__Written exercise__. Transcribe the whole listing below without changing a word, but leave out every image.
|---|
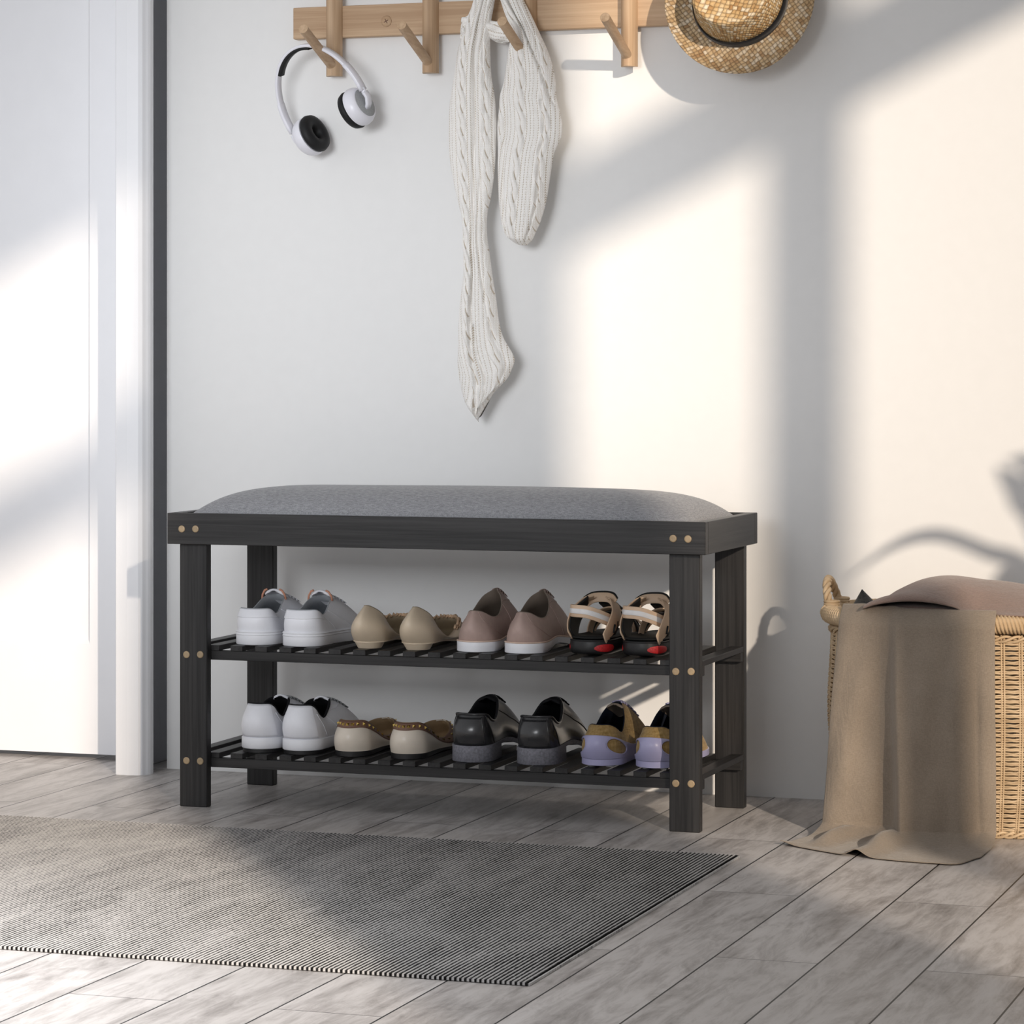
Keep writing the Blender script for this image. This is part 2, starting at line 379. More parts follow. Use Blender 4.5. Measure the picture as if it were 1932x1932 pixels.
# ------------------------------------------------------------ bench
B=empty('shoe_bench',(-.012,-.25,0))
tag(B,'black wooden shoe bench with grey padded seat and two slatted shelves','bench')
def bp(name,mb,mat,parent=B,smooth=False,**k):
    o=mb.build(name,mat,parent,smooth,**k)
    if parent is B: o.matrix_parent_inverse=Matrix.Translation((-B.location[0],-B.location[1],-B.location[2]))
    return o
xl,xr=-.448,.424
bp('front_rail',MB().box(xl,xr,-.413,-.397,.4125,.461,.0008),M['black_x'])
bp('back_rail',MB().box(xl,xr,-.118,-.102,.4125,.461,.0008),M['black_x'])
bp('side_rail',MB().box(xl,xl+.016,-.397,-.118,.4125,.461,.0008),M['black_y'])
bp('side_rail',MB().box(xr-.016,xr,-.397,-.118,.4125,.461,.0008),M['black_y'])
bp('seat_board',MB().box(xl+.016,xr-.016,-.397,-.118,.437,.449),M['black_x'])
for a,b in ((-.434,-.387),(.364,.411)):
    bp('leg',MB().box(a,b,-.397,-.381,0,.4125,.0012),M['black_z'])
    bp('leg',MB().box(a,b,-.137,-.119,0,.4125,.0012),M['black_z'])
edges=[-.4346+.001,-.394]+[-.3544,-.3128,-.2715,-.2304,-.1886,-.148,-.1067,-.0657,-.0248,.0166,.0578,.0997,.1404,.1801,.2212,.2629,.3035,.3448]+[.390]
for zt in (.253,.0845):
    zb=zt-.0085
    bp('shelf_rail',MB().box(-.433,.410,-.3808,-.366,zb-.0145,zb,.0006),M['black_x'])
    bp('shelf_rail',MB().box(-.433,.410,-.153,-.1375,zb-.0145,zb,.0006),M['black_x'])
    for e in edges:
        if e<-.43: e=-.433
        bp('slat',MB().box(e,e+.0205,-.3805,-.1375,zb,zt,.0006),M['black_y'])
def plug(x,y,z):
    mb=MB().lathe([(.0001,.0000),(.0056,0),(.0056,-.0008),(.0046,-.0016),(.0030,-.0012),(.0001,-.0016)],20,Matrix.Translation((x,y,z))@Matrix.Rotation(-PI/2,4,'X')@Matrix.Scale(-1,4,(0,0,1))@Matrix.Scale(-1,4,(0,0,1)))
    o=bp('screw_cap',mb,M['plug'],smooth=True); return o
for u,v in ((343,998),(369,998),(1270,1016),(1298,1017)):
    x,y,z=at_y(u,v,-.413); plug(x,-.413,z)
for u,v in ((352,1235),(378,1235),(352,1435),(378,1436),(1275,1267),(1304,1267),(1275,1478),(1304,1479)):
    x,y,z=at_y(u,v,-.397); plug(x,-.397,z)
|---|
__Solution to the exercise__.
Keep writing the Blender script for this image. This is part 2, starting at line 379. More parts follow. Use Blender 4.5. Measure the picture as if it were 1932x1932 pixels.
# ------------------------------------------------------------ bench
B=empty('shoe_bench',(-.012,-.25,0))
tag(B,'black wooden shoe bench with grey padded seat and two slatted shelves','bench')
def bp(name,mb,mat,parent=B,smooth=False,**k):
    o=mb.build(name,mat,parent,smooth,**k)
    if parent is B: o.matrix_parent_inverse=Matrix.Translation((-B.location[0],-B.location[1],-B.location[2]))
    return o
xl,xr=-.448,.424
bp('front_rail',MB().box(xl,xr,-.413,-.397,.4125,.461,.0008),M['black_x'])
bp('back_rail',MB().box(xl,xr,-.118,-.102,.4125,.461,.0008),M['black_x'])
bp('side_rail',MB().box(xl,xl+.016,-.397,-.118,.4125,.461,.0008),M['black_y'])
bp('side_rail',MB().box(xr-.016,xr,-.397,-.118,.4125,.461,.0008),M['black_y'])
bp('seat_board',MB().box(xl+.016,xr-.016,-.397,-.118,.437,.449),M['black_x'])
for a,b in ((-.434,-.387),(.364,.411)):
    bp('leg',MB().box(a,b,-.397,-.381,0,.4125,.0012),M['black_z'])
    bp('leg',MB().box(a,b,-.137,-.119,0,.4125,.0012),M['black_z'])
edges=[-.4346+.001,-.394]+[-.3544,-.3128,-.2715,-.2304,-.1886,-.148,-.1067,-.0657,-.0248,.0166,.0578,.0997,.1404,.1801,.2212,.2629,.3035,.3448]+[.390]
for zt in (.253,.0845):
    zb=zt-.0085
    bp('shelf_rail',MB().box(-.433,.410,-.3808,-.366,zb-.0145,zb,.0006),M['black_x'])
    bp('shelf_rail',MB().box(-.433,.410,-.153,-.1375,zb-.0145,zb,.0006),M['black_x'])
    for e in edges:
        if e<-.43: e=-.433
        bp('slat',MB().box(e,e+.0205,-.3805,-.1375,zb,zt,.0006),M['black_y'])
def plug(x,y,z):
    mb=MB().lathe([(.0001,.0000),(.0056,0),(.0056,-.0008),(.0046,-.0016),(.0030,-.0012),(.0001,-.0016)],20,Matrix.Translation((x,y,z))@Matrix.Rotation(-PI/2,4,'X')@Matrix.Scale(-1,4,(0,0,1))@Matrix.Scale(-1,4,(0,0,1)))
    o=bp('screw_cap',mb,M['plug'],smooth=True); return o
for u,v in ((343,998),(369,998),(1270,1016),(1298,1017)):
    x,y,z=at_y(u,v,-.413); plug(x,-.413,z)
for u,v in ((352,1235),(378,1235),(352,1435),(378,1436),(1275,1267),(1304,1267),(1275,1478),(1304,1479)):
    x,y,z=at_y(u,v,-.397); plug(x,-.397,z)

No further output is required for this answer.